The electorate did not seem impressed by 73-year-old Thaksin’s attention-seeking, 11th-hour tweets vowing to return home by July.

Unofficial results as of Monday morning. Source: Election Commission

While the winds of change had been blowing, fear of electoral mischief or a judicial coup seemed partially allayed by Move Forward’s landslide victory, leaving Pheu Thai as well as the parties of the undemocratic military uncles in the dust.

Still, no one was taking things for granted.

In the days before the election, the wheels had been turning to gin up a legal case against Move Forward’s Pita, a case with much of the same contours as that which led to Move Forward’s popular original founder, Thanathorn Juangroongruangkit being barred from taking office after what was then the Future Forward Party placed third in 2019.

At about 8:30pm, Move Forward issued a call for people to photograph their local tallies in case of mischief, as the Election Commission had only reported 2% of unofficial results by 8pm. 

“This problem has never happened. In the 2019 elections, the votes were compiled incorrectly from the actual vote. We would like to ask everyone to help protect the people’s vote as best as possible. and submit scores to the media Sending votes to vote62 website to confirm that the ECT will not include the wrong vote due to errors or delays in the ECT’s system.”

But those fears at least proved unfounded, as the results poured in, and Move Forward’s early lead only increased as the votes were tallied.

Rushed by reporters late Sunday night, Gen. Prayuth, who has led the government since seizing power from an elected government in 2014, had little to say. His party has made no comment on the vote. 

Pita is a 42-year-old Harvard University graduate and businessman. He emerged from Thanathorn’s shadow to build a large following of his own.

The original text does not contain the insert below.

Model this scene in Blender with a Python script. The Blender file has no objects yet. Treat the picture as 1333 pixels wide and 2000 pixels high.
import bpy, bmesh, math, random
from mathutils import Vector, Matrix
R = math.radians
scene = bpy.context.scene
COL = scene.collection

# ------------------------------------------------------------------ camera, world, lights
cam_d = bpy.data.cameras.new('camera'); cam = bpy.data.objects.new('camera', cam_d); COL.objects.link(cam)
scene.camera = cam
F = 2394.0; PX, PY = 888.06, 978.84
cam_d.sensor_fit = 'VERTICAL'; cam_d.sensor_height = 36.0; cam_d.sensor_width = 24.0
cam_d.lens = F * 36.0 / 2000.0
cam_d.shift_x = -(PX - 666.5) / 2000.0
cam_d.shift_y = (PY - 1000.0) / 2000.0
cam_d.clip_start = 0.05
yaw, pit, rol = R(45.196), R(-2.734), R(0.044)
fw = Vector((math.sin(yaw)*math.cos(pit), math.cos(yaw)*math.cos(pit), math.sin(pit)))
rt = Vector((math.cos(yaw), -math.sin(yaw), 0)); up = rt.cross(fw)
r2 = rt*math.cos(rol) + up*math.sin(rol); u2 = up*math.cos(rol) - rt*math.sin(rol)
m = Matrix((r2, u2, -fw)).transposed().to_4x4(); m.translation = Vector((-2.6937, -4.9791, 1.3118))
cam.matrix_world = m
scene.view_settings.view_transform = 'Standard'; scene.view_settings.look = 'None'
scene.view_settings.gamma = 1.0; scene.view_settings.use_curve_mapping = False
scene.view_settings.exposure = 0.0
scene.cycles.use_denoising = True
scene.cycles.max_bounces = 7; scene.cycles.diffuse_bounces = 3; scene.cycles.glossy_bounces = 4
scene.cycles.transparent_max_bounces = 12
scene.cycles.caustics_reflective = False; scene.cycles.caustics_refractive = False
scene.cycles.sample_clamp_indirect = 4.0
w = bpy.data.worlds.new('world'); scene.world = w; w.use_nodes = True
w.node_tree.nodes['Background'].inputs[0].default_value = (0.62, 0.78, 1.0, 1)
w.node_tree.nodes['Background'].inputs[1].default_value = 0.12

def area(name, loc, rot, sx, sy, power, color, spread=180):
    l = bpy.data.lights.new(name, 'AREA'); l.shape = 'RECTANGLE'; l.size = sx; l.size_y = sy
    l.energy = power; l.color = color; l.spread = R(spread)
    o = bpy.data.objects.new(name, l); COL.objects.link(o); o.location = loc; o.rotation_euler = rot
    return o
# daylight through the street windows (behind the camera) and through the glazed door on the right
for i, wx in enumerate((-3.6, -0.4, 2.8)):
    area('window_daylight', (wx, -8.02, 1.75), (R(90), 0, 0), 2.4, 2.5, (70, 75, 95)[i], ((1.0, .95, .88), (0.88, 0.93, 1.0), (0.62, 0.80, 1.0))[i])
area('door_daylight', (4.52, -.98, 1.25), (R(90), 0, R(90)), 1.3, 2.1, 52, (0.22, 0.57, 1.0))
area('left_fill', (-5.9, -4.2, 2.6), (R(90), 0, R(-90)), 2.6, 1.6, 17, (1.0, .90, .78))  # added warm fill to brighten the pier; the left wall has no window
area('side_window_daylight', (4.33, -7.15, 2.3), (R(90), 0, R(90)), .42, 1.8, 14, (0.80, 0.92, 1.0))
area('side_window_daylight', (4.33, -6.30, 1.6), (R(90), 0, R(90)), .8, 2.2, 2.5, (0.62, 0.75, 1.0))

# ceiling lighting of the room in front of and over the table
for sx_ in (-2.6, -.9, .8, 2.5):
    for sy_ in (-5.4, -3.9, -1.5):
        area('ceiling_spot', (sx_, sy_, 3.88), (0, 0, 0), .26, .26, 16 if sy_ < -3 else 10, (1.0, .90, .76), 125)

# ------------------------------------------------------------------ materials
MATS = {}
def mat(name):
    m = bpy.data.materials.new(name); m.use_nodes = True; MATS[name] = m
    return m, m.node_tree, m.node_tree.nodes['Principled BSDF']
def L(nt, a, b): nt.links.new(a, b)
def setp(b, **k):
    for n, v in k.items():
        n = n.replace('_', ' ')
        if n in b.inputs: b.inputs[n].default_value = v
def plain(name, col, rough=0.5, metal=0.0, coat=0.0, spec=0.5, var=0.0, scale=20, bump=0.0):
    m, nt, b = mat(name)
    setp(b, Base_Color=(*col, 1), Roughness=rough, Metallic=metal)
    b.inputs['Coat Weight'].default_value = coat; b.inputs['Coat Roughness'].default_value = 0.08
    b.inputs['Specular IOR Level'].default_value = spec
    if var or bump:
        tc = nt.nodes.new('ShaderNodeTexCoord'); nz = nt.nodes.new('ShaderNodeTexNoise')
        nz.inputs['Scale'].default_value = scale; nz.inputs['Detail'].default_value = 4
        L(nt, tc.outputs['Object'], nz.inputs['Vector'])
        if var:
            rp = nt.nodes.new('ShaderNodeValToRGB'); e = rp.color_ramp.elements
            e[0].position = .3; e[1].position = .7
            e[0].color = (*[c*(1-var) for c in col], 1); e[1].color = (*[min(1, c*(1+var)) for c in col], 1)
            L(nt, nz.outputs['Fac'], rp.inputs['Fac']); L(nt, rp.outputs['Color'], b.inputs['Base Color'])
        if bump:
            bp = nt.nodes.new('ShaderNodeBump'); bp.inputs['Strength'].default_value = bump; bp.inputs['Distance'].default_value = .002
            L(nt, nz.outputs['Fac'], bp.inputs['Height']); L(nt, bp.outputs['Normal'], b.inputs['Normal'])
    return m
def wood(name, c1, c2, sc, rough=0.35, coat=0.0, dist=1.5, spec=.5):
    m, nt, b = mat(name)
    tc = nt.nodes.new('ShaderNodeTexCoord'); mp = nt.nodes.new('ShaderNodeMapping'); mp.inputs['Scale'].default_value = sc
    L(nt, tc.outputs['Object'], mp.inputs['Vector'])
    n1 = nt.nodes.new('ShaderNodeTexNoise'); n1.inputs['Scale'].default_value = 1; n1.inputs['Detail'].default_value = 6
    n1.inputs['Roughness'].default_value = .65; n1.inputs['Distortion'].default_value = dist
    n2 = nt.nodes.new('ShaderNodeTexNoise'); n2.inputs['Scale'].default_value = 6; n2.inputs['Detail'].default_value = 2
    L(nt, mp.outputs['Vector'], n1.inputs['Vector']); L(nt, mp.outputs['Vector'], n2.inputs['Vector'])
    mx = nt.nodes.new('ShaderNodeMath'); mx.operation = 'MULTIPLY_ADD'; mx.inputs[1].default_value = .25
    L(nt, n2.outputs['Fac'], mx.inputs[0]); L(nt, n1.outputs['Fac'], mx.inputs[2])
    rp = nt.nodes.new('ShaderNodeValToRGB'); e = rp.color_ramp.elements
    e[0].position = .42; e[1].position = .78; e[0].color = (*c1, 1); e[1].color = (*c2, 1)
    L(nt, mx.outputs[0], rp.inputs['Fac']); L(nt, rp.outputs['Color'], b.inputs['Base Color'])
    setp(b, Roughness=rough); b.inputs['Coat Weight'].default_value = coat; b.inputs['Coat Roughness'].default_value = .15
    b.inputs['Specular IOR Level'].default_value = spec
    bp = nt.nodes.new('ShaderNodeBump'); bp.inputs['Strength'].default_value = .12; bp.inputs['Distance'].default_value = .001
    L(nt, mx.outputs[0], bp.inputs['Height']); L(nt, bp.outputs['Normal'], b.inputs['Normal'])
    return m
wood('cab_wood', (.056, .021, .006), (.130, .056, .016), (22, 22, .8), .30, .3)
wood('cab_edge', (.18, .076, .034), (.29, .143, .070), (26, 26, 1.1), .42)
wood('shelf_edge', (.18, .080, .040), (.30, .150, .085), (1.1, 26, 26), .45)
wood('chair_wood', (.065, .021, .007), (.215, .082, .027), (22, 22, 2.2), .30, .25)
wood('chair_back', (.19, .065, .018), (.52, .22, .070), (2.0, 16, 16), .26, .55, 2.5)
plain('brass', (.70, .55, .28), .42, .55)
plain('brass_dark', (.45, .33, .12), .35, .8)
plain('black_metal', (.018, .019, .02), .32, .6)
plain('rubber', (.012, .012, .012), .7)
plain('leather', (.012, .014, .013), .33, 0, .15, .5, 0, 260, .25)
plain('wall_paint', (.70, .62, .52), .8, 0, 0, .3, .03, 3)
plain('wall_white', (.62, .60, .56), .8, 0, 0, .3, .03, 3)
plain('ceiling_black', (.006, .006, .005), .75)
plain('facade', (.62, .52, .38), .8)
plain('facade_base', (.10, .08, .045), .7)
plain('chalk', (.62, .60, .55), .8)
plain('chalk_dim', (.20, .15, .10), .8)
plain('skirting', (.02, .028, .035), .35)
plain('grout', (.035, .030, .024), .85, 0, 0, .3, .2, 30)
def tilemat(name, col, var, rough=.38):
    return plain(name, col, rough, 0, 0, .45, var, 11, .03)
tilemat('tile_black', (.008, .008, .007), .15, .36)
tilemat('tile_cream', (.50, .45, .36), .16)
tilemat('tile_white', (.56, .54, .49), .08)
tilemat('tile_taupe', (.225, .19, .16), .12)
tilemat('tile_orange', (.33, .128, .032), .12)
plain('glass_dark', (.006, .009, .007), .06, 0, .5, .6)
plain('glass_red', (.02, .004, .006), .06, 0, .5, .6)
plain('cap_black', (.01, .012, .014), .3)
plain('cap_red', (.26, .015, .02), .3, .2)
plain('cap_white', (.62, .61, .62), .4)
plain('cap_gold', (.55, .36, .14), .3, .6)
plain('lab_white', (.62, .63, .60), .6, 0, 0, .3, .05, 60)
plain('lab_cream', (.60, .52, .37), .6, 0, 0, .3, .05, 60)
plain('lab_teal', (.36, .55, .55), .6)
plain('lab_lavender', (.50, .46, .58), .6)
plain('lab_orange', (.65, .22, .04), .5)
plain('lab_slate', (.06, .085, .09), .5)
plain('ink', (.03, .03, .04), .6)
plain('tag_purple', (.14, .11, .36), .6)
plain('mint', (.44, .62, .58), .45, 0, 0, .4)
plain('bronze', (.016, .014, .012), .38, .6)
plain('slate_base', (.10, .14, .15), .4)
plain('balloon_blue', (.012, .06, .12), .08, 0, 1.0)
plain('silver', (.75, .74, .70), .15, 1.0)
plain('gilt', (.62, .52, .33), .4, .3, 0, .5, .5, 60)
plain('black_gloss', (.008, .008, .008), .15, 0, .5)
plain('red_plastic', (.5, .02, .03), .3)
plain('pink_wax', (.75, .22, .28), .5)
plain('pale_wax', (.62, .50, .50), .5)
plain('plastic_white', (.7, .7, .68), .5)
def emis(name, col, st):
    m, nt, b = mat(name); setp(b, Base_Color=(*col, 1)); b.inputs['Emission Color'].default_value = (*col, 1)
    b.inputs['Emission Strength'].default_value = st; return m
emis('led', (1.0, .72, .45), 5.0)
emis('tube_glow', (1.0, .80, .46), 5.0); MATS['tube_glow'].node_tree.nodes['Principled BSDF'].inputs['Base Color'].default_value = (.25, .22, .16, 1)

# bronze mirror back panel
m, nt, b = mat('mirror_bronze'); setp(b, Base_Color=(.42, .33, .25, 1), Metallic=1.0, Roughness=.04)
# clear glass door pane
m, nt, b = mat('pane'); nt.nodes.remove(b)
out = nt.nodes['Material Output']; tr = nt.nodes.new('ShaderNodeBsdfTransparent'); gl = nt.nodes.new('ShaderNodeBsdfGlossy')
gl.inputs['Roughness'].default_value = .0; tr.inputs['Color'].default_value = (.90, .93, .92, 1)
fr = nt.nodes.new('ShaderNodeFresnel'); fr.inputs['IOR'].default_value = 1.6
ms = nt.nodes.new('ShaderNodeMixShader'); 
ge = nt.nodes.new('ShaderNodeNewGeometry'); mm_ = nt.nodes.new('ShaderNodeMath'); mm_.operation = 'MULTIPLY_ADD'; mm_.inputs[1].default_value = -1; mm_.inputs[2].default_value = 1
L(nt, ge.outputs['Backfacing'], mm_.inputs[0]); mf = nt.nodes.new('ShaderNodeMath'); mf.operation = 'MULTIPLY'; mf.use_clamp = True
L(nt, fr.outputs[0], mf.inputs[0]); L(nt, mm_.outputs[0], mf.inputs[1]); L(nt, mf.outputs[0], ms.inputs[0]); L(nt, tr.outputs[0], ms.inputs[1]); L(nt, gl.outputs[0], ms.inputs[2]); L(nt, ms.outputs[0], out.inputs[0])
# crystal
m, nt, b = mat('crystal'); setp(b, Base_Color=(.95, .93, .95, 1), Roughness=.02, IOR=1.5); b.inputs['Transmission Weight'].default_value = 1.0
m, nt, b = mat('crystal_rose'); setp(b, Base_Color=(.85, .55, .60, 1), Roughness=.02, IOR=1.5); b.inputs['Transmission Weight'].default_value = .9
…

But, under the rules written by Prayuth’s junta favoring military rule, any opposition party or coalition will need nearly three times the votes in the lower house as the military proxies to seat a prime minister. Thus will begin the expected horse trading as parties test their influence against previous vows about who they would and would not partner.

Update: Pita vows to lead Thailand and reform the monarchy after shock landslide win

As of Monday morning, both Move Forward and Pheu Thai were on track to secure 112 seats each, followed by Bhumjaithai with 68. Military proxy parties Palang Pracharath was on track to win 39 followed by United Thai Nation with 23. The Democrat Party, a reliable partner to the military status quo, counted 22. As for party list seats, the Election Commission said that more than a dozen parties had so far won seats including Move Forward (39), Pheu Thai (29), United Thai Nation (13), Bhumjaithai (3), Democrat (3).

The commission has 60 days to certify the final outcome.

Given that the entire upper house of 250 senators is appointed by the military and each holds voting rights for the top job, wresting power from the military is likely to require 375 seats to elevate an alternative. The military faction only needs 125 from the 500-member lower house.

There was some optimism from the cannabis quarter. If military rule and cannabis decriminalization were two big questions the election would decide, there remained opportunity that Bhumjaithai, which staked its cred on legal weed and has for decades proven the decisive coalition block, to show it can be pragmatic once again by throwing its hat in with the progressive side to save legal weed.

Conversely, grumblings were spreading of a wounded Pheu Thai, loyal to itself above all else, going back on its promise not to align with the military to shut out the public’s preference for a new generation.

The results show Move Forward was not only a youth choice, as had been conventional wisdom going into Sunday. Online, young likely Move Forward voters shared anecdotes of their old-guard conservative parents confiding proudly that they had voted for Move Forward. 

As expected, Bangkok was a complete sweep for Move Forward, whose candidates won all 33 constituencies but for the 20th in Lat Krabang district, where the pro establishment Phalang Pracharath candidate was only ahead by four of about 90,000 votes with 97% of unofficial results counted.

But elsewhere, the party scored wins in the south, north and northeast, all traditional strongholds of legacy parties. 

Ten years of military rule has produced an electorate with a very different mood. A decade ago, enough Thais were willing to set aside democratic norms in favor of the military to dislodge Thaksin’s younger sister Yingluck, who had handily won the popular vote. But years of accumulated scandal, mismanagement and increasingly out-of-touch rule seemed to reinvigorate an appetite for ballot box accountability.